[START Supplied material]

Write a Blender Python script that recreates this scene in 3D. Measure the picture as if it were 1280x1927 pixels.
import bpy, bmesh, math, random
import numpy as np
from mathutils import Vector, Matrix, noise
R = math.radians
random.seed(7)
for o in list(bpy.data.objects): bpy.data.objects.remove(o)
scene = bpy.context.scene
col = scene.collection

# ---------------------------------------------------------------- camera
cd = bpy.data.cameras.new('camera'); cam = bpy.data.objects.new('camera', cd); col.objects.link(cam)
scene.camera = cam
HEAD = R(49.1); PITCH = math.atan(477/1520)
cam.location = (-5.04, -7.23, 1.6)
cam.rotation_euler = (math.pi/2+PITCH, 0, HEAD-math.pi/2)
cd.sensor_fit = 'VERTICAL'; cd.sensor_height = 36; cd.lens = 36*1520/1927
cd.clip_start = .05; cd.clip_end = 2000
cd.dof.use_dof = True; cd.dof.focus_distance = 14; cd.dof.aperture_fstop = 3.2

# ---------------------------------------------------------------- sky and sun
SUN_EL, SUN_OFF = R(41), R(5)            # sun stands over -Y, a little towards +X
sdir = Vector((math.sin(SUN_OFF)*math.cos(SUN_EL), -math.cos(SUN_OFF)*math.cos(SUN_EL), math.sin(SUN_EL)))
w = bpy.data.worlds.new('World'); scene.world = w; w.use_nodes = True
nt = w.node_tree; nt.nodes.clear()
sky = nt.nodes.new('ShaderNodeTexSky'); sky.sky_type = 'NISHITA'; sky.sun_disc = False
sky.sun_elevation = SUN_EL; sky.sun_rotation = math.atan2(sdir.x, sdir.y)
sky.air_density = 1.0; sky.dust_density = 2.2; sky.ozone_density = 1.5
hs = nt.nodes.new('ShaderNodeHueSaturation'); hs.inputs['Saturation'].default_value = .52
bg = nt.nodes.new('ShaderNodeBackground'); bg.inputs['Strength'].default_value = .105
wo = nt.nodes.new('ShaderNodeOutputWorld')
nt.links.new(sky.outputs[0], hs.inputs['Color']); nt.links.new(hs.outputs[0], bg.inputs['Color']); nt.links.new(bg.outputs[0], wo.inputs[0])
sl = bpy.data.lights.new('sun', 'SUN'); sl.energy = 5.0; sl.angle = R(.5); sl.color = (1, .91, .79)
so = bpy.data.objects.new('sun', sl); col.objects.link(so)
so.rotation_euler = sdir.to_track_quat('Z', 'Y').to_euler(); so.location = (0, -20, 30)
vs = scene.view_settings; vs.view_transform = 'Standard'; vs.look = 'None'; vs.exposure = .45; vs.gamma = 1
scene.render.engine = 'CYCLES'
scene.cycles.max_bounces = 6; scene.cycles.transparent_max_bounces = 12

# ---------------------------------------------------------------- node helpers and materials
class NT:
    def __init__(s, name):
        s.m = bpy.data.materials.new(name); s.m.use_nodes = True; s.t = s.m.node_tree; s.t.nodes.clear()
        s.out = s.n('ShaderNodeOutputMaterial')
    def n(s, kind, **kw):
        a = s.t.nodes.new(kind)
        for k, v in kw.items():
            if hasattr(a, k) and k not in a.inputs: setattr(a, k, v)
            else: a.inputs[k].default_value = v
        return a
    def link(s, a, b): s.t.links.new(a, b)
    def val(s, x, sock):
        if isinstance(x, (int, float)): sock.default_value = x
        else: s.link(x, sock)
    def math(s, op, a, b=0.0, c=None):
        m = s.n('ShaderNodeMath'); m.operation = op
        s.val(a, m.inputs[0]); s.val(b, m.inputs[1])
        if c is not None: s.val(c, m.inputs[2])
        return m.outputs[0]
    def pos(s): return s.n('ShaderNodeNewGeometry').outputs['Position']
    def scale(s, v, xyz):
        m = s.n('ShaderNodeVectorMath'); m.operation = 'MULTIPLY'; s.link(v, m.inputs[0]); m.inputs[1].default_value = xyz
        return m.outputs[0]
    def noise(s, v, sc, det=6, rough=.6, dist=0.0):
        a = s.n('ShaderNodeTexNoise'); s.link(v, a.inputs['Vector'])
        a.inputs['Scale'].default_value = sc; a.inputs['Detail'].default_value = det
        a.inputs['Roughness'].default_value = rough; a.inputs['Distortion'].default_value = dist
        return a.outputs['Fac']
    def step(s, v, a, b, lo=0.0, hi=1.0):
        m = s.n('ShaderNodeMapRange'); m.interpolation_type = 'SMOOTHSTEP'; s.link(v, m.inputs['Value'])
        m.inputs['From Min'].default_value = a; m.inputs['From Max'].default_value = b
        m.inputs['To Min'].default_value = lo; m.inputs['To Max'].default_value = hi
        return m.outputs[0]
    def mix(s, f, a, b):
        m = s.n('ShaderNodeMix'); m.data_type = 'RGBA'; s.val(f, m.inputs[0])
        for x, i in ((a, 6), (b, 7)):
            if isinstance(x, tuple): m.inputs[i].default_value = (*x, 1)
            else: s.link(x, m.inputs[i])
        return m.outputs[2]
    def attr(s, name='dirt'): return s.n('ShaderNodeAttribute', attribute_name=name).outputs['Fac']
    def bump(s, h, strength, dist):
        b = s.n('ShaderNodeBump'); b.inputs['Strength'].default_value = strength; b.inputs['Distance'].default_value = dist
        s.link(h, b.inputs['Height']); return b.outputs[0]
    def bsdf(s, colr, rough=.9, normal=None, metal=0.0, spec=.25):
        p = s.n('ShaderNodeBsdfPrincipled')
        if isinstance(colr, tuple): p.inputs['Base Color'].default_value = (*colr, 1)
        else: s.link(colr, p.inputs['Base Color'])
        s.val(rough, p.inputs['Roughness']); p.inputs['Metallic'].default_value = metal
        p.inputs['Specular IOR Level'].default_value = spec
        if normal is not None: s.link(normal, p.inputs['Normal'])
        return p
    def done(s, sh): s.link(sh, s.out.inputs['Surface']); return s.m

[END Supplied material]

Every line of the data above should be reproduced word for word.

__Solution to this exercise__.
Write a Blender Python script that recreates this scene in 3D. Measure the picture as if it were 1280x1927 pixels.
import bpy, bmesh, math, random
import numpy as np
from mathutils import Vector, Matrix, noise
R = math.radians
random.seed(7)
for o in list(bpy.data.objects): bpy.data.objects.remove(o)
scene = bpy.context.scene
col = scene.collection

# ---------------------------------------------------------------- camera
cd = bpy.data.cameras.new('camera'); cam = bpy.data.objects.new('camera', cd); col.objects.link(cam)
scene.camera = cam
HEAD = R(49.1); PITCH = math.atan(477/1520)
cam.location = (-5.04, -7.23, 1.6)
cam.rotation_euler = (math.pi/2+PITCH, 0, HEAD-math.pi/2)
cd.sensor_fit = 'VERTICAL'; cd.sensor_height = 36; cd.lens = 36*1520/1927
cd.clip_start = .05; cd.clip_end = 2000
cd.dof.use_dof = True; cd.dof.focus_distance = 14; cd.dof.aperture_fstop = 3.2

# ---------------------------------------------------------------- sky and sun
SUN_EL, SUN_OFF = R(41), R(5)            # sun stands over -Y, a little towards +X
sdir = Vector((math.sin(SUN_OFF)*math.cos(SUN_EL), -math.cos(SUN_OFF)*math.cos(SUN_EL), math.sin(SUN_EL)))
w = bpy.data.worlds.new('World'); scene.world = w; w.use_nodes = True
nt = w.node_tree; nt.nodes.clear()
sky = nt.nodes.new('ShaderNodeTexSky'); sky.sky_type = 'NISHITA'; sky.sun_disc = False
sky.sun_elevation = SUN_EL; sky.sun_rotation = math.atan2(sdir.x, sdir.y)
sky.air_density = 1.0; sky.dust_density = 2.2; sky.ozone_density = 1.5
hs = nt.nodes.new('ShaderNodeHueSaturation'); hs.inputs['Saturation'].default_value = .52
bg = nt.nodes.new('ShaderNodeBackground'); bg.inputs['Strength'].default_value = .105
wo = nt.nodes.new('ShaderNodeOutputWorld')
nt.links.new(sky.outputs[0], hs.inputs['Color']); nt.links.new(hs.outputs[0], bg.inputs['Color']); nt.links.new(bg.outputs[0], wo.inputs[0])
sl = bpy.data.lights.new('sun', 'SUN'); sl.energy = 5.0; sl.angle = R(.5); sl.color = (1, .91, .79)
so = bpy.data.objects.new('sun', sl); col.objects.link(so)
so.rotation_euler = sdir.to_track_quat('Z', 'Y').to_euler(); so.location = (0, -20, 30)
vs = scene.view_settings; vs.view_transform = 'Standard'; vs.look = 'None'; vs.exposure = .45; vs.gamma = 1
scene.render.engine = 'CYCLES'
scene.cycles.max_bounces = 6; scene.cycles.transparent_max_bounces = 12

# ---------------------------------------------------------------- node helpers and materials
class NT:
    def __init__(s, name):
        s.m = bpy.data.materials.new(name); s.m.use_nodes = True; s.t = s.m.node_tree; s.t.nodes.clear()
        s.out = s.n('ShaderNodeOutputMaterial')
    def n(s, kind, **kw):
        a = s.t.nodes.new(kind)
        for k, v in kw.items():
            if hasattr(a, k) and k not in a.inputs: setattr(a, k, v)
            else: a.inputs[k].default_value = v
        return a
    def link(s, a, b): s.t.links.new(a, b)
    def val(s, x, sock):
        if isinstance(x, (int, float)): sock.default_value = x
        else: s.link(x, sock)
    def math(s, op, a, b=0.0, c=None):
        m = s.n('ShaderNodeMath'); m.operation = op
        s.val(a, m.inputs[0]); s.val(b, m.inputs[1])
        if c is not None: s.val(c, m.inputs[2])
        return m.outputs[0]
    def pos(s): return s.n('ShaderNodeNewGeometry').outputs['Position']
    def scale(s, v, xyz):
        m = s.n('ShaderNodeVectorMath'); m.operation = 'MULTIPLY'; s.link(v, m.inputs[0]); m.inputs[1].default_value = xyz
        return m.outputs[0]
    def noise(s, v, sc, det=6, rough=.6, dist=0.0):
        a = s.n('ShaderNodeTexNoise'); s.link(v, a.inputs['Vector'])
        a.inputs['Scale'].default_value = sc; a.inputs['Detail'].default_value = det
        a.inputs['Roughness'].default_value = rough; a.inputs['Distortion'].default_value = dist
        return a.outputs['Fac']
    def step(s, v, a, b, lo=0.0, hi=1.0):
        m = s.n('ShaderNodeMapRange'); m.interpolation_type = 'SMOOTHSTEP'; s.link(v, m.inputs['Value'])
        m.inputs['From Min'].default_value = a; m.inputs['From Max'].default_value = b
        m.inputs['To Min'].default_value = lo; m.inputs['To Max'].default_value = hi
        return m.outputs[0]
    def mix(s, f, a, b):
        m = s.n('ShaderNodeMix'); m.data_type = 'RGBA'; s.val(f, m.inputs[0])
        for x, i in ((a, 6), (b, 7)):
            if isinstance(x, tuple): m.inputs[i].default_value = (*x, 1)
            else: s.link(x, m.inputs[i])
        return m.outputs[2]
    def attr(s, name='dirt'): return s.n('ShaderNodeAttribute', attribute_name=name).outputs['Fac']
    def bump(s, h, strength, dist):
        b = s.n('ShaderNodeBump'); b.inputs['Strength'].default_value = strength; b.inputs['Distance'].default_value = dist
        s.link(h, b.inputs['Height']); return b.outputs[0]
    def bsdf(s, colr, rough=.9, normal=None, metal=0.0, spec=.25):
        p = s.n('ShaderNodeBsdfPrincipled')
        if isinstance(colr, tuple): p.inputs['Base Color'].default_value = (*colr, 1)
        else: s.link(colr, p.inputs['Base Color'])
        s.val(rough, p.inputs['Roughness']); p.inputs['Metallic'].default_value = metal
        p.inputs['Specular IOR Level'].default_value = spec
        if normal is not None: s.link(normal, p.inputs['Normal'])
        return p
    def done(s, sh): s.link(sh, s.out.inputs['Surface']); return s.m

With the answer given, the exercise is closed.